Baseball's Hidden Edge

When analyzing pitchers to wager on or against, strikeouts are overvalued. It’s fun to see which pitchers can blow away the opposition, or which ones can punch out the most hitters, but from a wagering standpoint it’s not very important. For instance, the same night Justin Verlander threw his no-hitter this week, the Angels Kelvim Escobar fanned 14 Reds.

There were two drawbacks, though. He was only able to go 6 innings because high strikeout numbers usually mean high number of pitches. Also, the Angels lost the game, 5-3. Here are the top 5 strikeout pitchers in baseball: Cole Hamels, Erik Bedard, A.J. Burnett, Johan Santana and Jake Peavy.

Baltimore lefty Bedard is having a strong season, but his ERA is not lights out at 3.72. And he plays for a team that is not great in the field or at the plate, and real bad in the pen. Baltimore has lost 5 of the last 6 starts by Bedard. Toronto has lost 4 in a row in games started by Burnett and 6 of 9.

In addition, big-name strikeout pitchers usually mean having to lay a big price. From a betting standpoint, this is not the way to grind out a profit over the long haul. Pitching stats that are more important than individual strikeouts are bullpen numbers.

There are only two major league bullpens with ERAs under 3.00, the Padres and the Red Sox. Boston has been a surprise, as their pen has been weak ever since winning the 2004 World Series. Closer Jonathan Papelbon has been as good as expected, recording 14 saves in 15 opportunities.

But newcomer lefty Hideki Okajima has been a huge surprise. He who was an unknown quantity coming over from Japan and expected to be a situational lefty, but thanks to an outstanding changeup, Okajima has morphed into a magnificent long man, middle man and even closer at times. Newcomer Brandon Donnelly solidified his status as a reliable seventh-inning pitcher, while Javier Lopez has blossomed into a reliable situational reliever.

This might surprise you, but the Seattle Mariners are 5th overall in bullpen ERA, a terrific 3.35. They’ve also been the hottest teams in baseball of late. Sure, the offense has gotten all the news for its strong play, but don’t overlook the improved bullpen. That was evident again this week when they went to Wrigley Field and won 5-3 in 13 innings.

The bases were loaded with two out in the 13th inning when a flu-ridden closer J.J. Putz reared back, fired and got the game-ending ground out he needed. It was Seattle's fifth consecutive win, and they were an underdog in EVERY game. The Mariners moved nine games over .500 and three games behind the division-leading Los Angeles Angels.

Since so many baseball games are close, a huge ingredient these days is not so much starting pitching but bullpen strength, depth and flexibility.
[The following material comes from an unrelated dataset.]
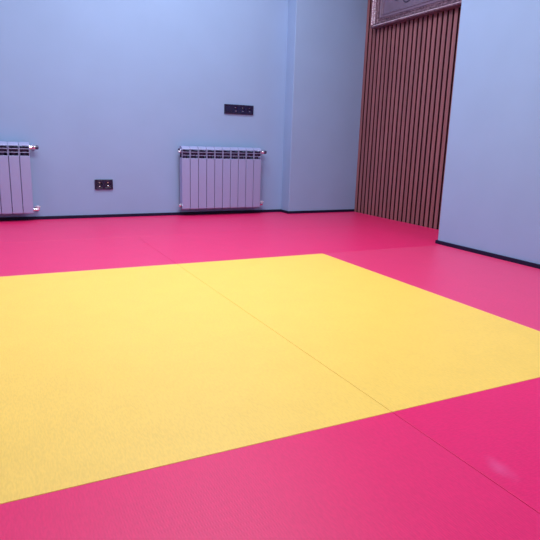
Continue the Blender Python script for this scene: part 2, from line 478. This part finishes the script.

Take a look at the worst bullpens in baseball: White Sox, Devil Rays, Tigers, Pirates, Reds, Orioles, Phillies and Royals. 5 of those 7 teams are bad, with the White Sox being the biggest disappointment in baseball thus far, less than two years removed from a championship. Chicago has lost 14 of 17 games and was a favorite in 9 of them! The only way to grind out a profit has been to wager against them, and their awful bullpen is a big reason why.